• Provided material:
====
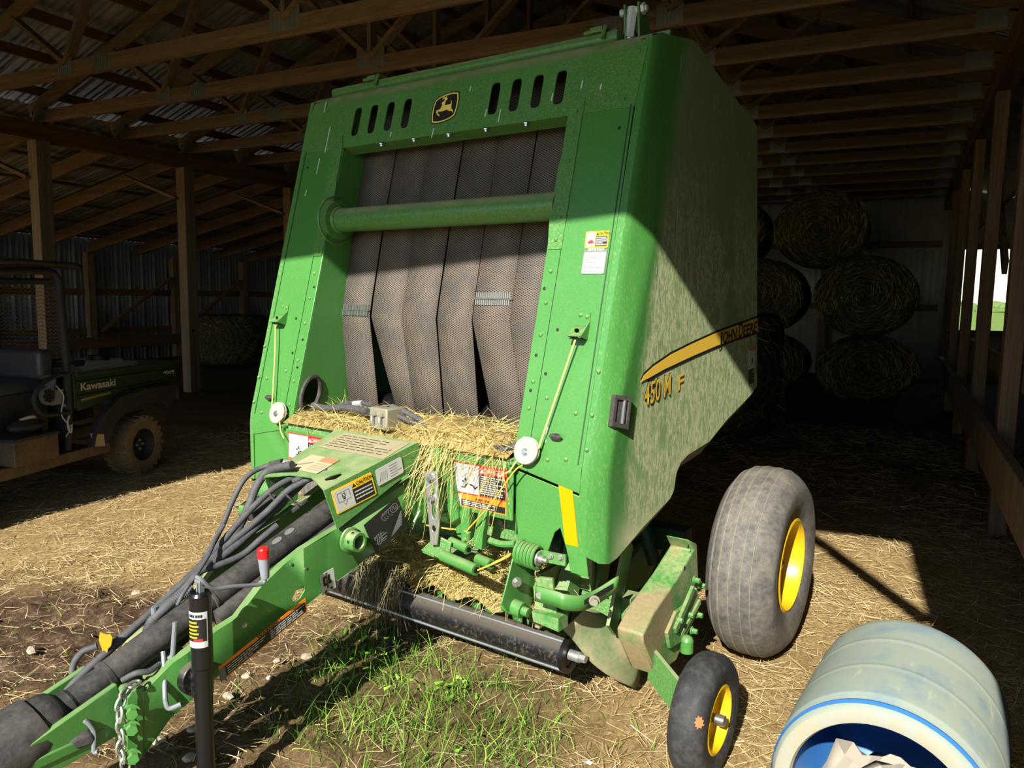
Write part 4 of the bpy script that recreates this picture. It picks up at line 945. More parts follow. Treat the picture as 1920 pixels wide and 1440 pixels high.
m = MB(); m.tube([(.05, -.25, .64), (.045, -.6, .52), (.04, -.8, .45)], .03, 14); m.tube([(0, -.2, .7), (0, .0, .75)], .05, 14); m.split('lower_shaft', M['black'], dl)
m = MB(); m.prism([(0.09, -1.266, 0.296), (0.1, -1.237, 0.305), (0.11, -1.212, 0.304), (0.11, -1.201, 0.282), (0.11, -1.214, 0.272), (0.09, -1.257, 0.268)], (-.03, .01, .012)); m.build('cable_lug', M['black'], BL, bevel=.008)
# hoses
HO = [('hose', [(-0.1, -0.397, 0.846), (-0.2, -0.429, 0.825), (-0.22, -0.494, 0.795), (-0.22, -0.547, 0.729), (-0.2, -0.612, 0.644), (-0.18, -0.688, 0.566), (-0.14, -0.793, 0.481)], .009),
      ('corrugated_hose', [(-0.06, -0.422, 0.849), (-0.16, -0.442, 0.819), (-0.18, -0.48, 0.769), (-0.18, -0.512, 0.709), (-0.16, -0.567, 0.65), (-0.14, -0.635, 0.588), (-0.12, -0.709, 0.562)], .014),
      ('hose', [(-0.02, -0.28, 0.798), (-0.05, -0.344, 0.802), (-0.08, -0.402, 0.797), (-0.1, -0.489, 0.761), (-0.11, -0.591, 0.689), (-0.11, -0.704, 0.604), (-0.1, -0.843, 0.525), (-0.09, -0.978, 0.46), (-0.09, -1.058, 0.425)], .011),
      ('hose', [(0.04, -0.35, 0.827), (-0.02, -0.387, 0.797), (-0.05, -0.45, 0.765), (-0.07, -0.525, 0.703), (-0.09, -0.658, 0.622), (-0.09, -0.813, 0.547), (-0.08, -0.959, 0.476), (-0.07, -1.053, 0.432), (-0.07, -1.151, 0.38), (-0.07, -1.207, 0.336)], .012),
      ('hose', [(0.1, -0.27, 0.752), (0.02, -0.296, 0.797), (-0.02, -0.37, 0.813), (-0.05, -0.431, 0.793)], .011),
      ('hose', [(-0.04, -0.401, 0.785), (-0.07, -0.446, 0.733), (-0.08, -0.529, 0.674), (-0.08, -0.645, 0.612), (-0.08, -0.725, 0.58)], .014),
      ('hose', [(-0.02, -0.521, 0.665), (-0.03, -0.578, 0.632), (-0.04, -0.644, 0.593), (-0.05, -0.726, 0.579), (-0.06, -0.785, 0.573), (-0.06, -0.85, 0.528), (-0.06, -0.92, 0.5)], .011),
      ('corrugated_hose', [(-0.04, -0.823, 0.533), (-0.05, -0.865, 0.518), (-0.05, -0.909, 0.499), (-0.06, -0.946, 0.468), (-0.06, -0.964, 0.433)], .0145),
      ('corrugated_hose', [(-0.08, -1.097, 0.443), (-0.1, -1.127, 0.433), (-0.11, -1.148, 0.402), (-0.1, -1.158, 0.367), (-0.08, -1.16, 0.346)], .009),
      ('corrugated_hose', [(0.08, -1.006, 0.401), (0.09, -1.042, 0.399), (0.08, -1.074, 0.403), (0.05, -1.096, 0.383)], .008),
      ('hose', [(-0.12, -0.655, 0.679), (-0.1, -0.7, 0.649), (-0.06, -0.752, 0.619), (-0.03, -0.813, 0.583), (-0.02, -0.865, 0.542), (-0.02, -0.889, 0.509)], .006)]
for nm, pts, r in HO:
    P = spline(pts, 14 if nm[0] == 'c' else 6); rr = [r*(1.0 if i % 2 else 1.12) for i in range(len(P))] if nm[0] == 'c' else r
    m = MB(); m.tube(P, rr, 10); m.build(nm, M['hose'], BL, sharp=50)
m = MB()
for a, b in (((-0.02, -0.28, 0.798), (-0.04, -0.326, 0.802)), ((-0.04, -0.401, 0.785), (-0.055, -0.423, 0.763)), ((-0.12, -0.415, 0.847), (-0.17, -0.427, 0.832)), ((-0.09, -1.058, 0.425), (-0.09, -1.044, 0.432))): m.cyl(a, b, .0155, n=10)
m.split('hose_fitting', M['black'], BL)
m = MB()
for a, b in (((-0.02, -0.28, 0.798), (-0.03, -0.306, 0.799)), ((-0.04, -0.401, 0.787), (-0.05, -0.411, 0.776)), ((-0.1, -0.397, 0.843), (-0.12, -0.411, 0.846))): m.cyl(a, b, .0165, n=10)
m.split('hose_ferrule', M['zinc'], BL)
m = MB(); m.tube([(-0.06, -0.465, 0.757), (-0.03, -0.456, 0.741), (0, -0.433, 0.717)], .0035, 6); m.tube([(-0.06, -0.469, 0.764), (-0.03, -0.467, 0.753), (0, -0.447, 0.713)], .003, 6); m.tube([(-0.09, -0.497, 0.759), (-0.08, -0.49, 0.74), (-0.06, -0.484, 0.724)], .004, 6); m.split('zip_tie', M['black'], BL)
m = MB(); yc = Vector((-0.065, -1.078, 0.446)); m.prism([yc+Vector((a*.55, a*.2, b)) for a, b in ((-.04, .012), (-.03, .035), (.005, .03), (.03, .034), (.042, .026), (.03, .0), (.012, -.01), (.002, -.034), (-.022, -.03), (-.026, -.012))], (.003, -.004, .0)); m.build('yellow_tag', M['yel_tag'], BL)['label'] = 'torn yellow plastic tag on the hose bundle'
m = MB(); m.beam((-0.14, -0.538, 0.675), (-0.14, -0.437, 0.719), .05, .04); m.tube([(-0.03, -0.387, 0.721), (-0.03, -0.448, 0.696)], .008, 6); m.split('hose_clamp', M['black'], BL)
# bent grey rods that hold the driveline
m = MB(); m.tube(spline([(0.09, -0.962, 0.512), (0.09, -0.968, 0.461), (0.09, -0.974, 0.419), (0.085, -0.98, 0.41), (0.07, -0.98, 0.409)], 4), .007, 10)
m.tube(spline([(0.07, -0.989, 0.428), (0.1, -1.005, 0.384), (0.13, -1.023, 0.339), (0.14, -1.027, 0.316), (0.15, -1.023, 0.301), (0.17, -1, 0.31)], 4), .007, 10)
m.tube([(-0.06, -0.938, 0.51), (-0.06, -0.938, 0.454)], .009, 10); m.tube([(0.05, -1.162, 0.359), (0.07, -1.195, 0.318)], .013, 10); m.tube(spline([(0.07, -1.221, 0.319), (0.09, -1.217, 0.335), (0.1, -1.202, 0.302), (0.11, -1.209, 0.257), (0.12, -1.203, 0.255)], 4), .006, 8)
m.split('driveline_holder', M['grey_paint'], BL)[0]['label'] = 'bent grey rods of the driveline holder'
# parking jack
JX, JY = .19, -.945
jk = MB(); jk.lathe([(.0, .03), (.05, .03), (.055, .0245), (.40, .0245), (.405, .029), (.57, .029), (.612, .030), (.62, .025), (.62, .001)], (JX, JY, 0), (0, 0, 1), 28)
jo = jk.build('parking_jack', M['black_paint'], BL); jo['label'] = 'black crank jack standing beside the tongue'
m = MB(); m.lathe([(0, .055), (.012, .055), (.012, .02)], (JX, JY, .002), (0, 0, 1), 20, 0, True); m.build('foot', M['black_paint'], jo)
m = MB(); m.box((JX-.03, JY+.012, .35), (.05, .05, .09)); m.lathe([(0, .05), (.03, .05)], (.12, JY+.012, .35), (1, 0, 0), 24, 0, True); m.build('mounting_block', M['black_dusty'], jo, bevel=.003)
m = MB(); m.box((JX-.005, JY, .635), (.006, .014, .04)); m.box((JX+.007, JY, .635), (.006, .014, .04)); m.cyl((JX-.012, JY-.0, .650), (JX+.014, JY, .650), .009, n=10)
pts = [(JX-.006, JY+.002, .648), (JX-.004, JY-.005, .662), (JX+.012, JY-.0, .655), (0.205, -0.911, 0.622), (0.21, -0.85, 0.61), (0.215, -0.773, 0.592), (0.217, -0.754, 0.597), (0.218, -0.752, 0.616)]
m.tube(spline(pts, 5), .006, 10); ck = m.build('crank', M['grey_paint'], jo)
a, b, c = Vector((0.218, -0.752, 0.606)), Vector((0.218, -0.756, 0.669)), Vector((0.218, -0.757, 0.7))
m = MB(); m.lathe([(0, .0115), (.006, .013), ((b-a).length, .0165)], a, b-a, 14, 0, True); m.build('grip', M['grey_grip'], jo); m = MB(); m.lathe([(0, .0172), ((c-b).length*.85, .0172), ((c-b).length, .014), ((c-b).length, .001)], b, c-b, 20); m.build('grip_cap', M['red_grip'], jo)['label'] = 'red cap of the crank grip'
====
• Written task: Search the lines for the word "that" and report how many contain it, by number only.

• Problem solution: 2